I kept looking for God at the beach since I haven't really been able to find Him here in the mountains. The new well isn't at the beach either. Old tricks... the beach used to be able to sooth my soul... now it's just a really great place to vacation with my family. I have so many memories of the beach that sometimes I have a hard time getting through the memories to look towards the future and I really think that is what happened this trip. But I still love the sand and the sun... and I really love hearing my children laugh over the sound of the waves. It was a good time but coming up I-26 when the mountains were in view it all came rushing back and my escape from reality was over.
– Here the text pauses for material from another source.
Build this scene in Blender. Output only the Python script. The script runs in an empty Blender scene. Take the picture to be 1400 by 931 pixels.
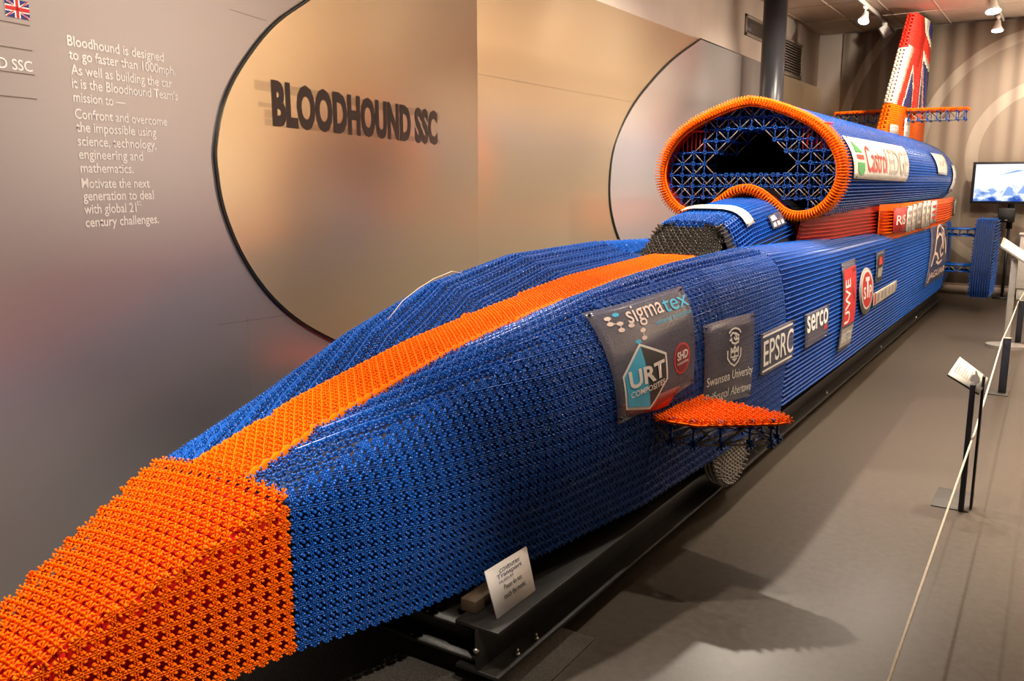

Back to these mountains... and back to the chapter that I am really ready to finish in my life.
My heart is heavy tonight and I am not sure if it is for me or for a friend of mine going through some life altering stuff. The choices that we make impact everything years down the road and I can only pray that she follows God and where He is leading her. She is on my mind because of some of the things that she has shared with me lately and I know the pain, and I emphasize on too many levels... and part of me wants to stand up and applaud her and part of me wants her to think it through a little longer. Part of me wonders if she just doesn't have more gumption... and if I am not just a slight jealous that she is flying in a new direction and I am still tethered to where I don't belong any more. Either way... I love her, and her family and tonight they are on my heart. I didn't have any advise for her... *I know, right?* but I can hug her and remind her that we love her and support her 100%... always have... always will.
For now, I am going to go ahead and close the laptop and try to get some reading done. I am reading The Gospel of Ruth by C. James. It is really thought provoking and I am sure that I will be sharing some of it soon. Good night my friends... May the Lord bless you and Keep You until we meet again.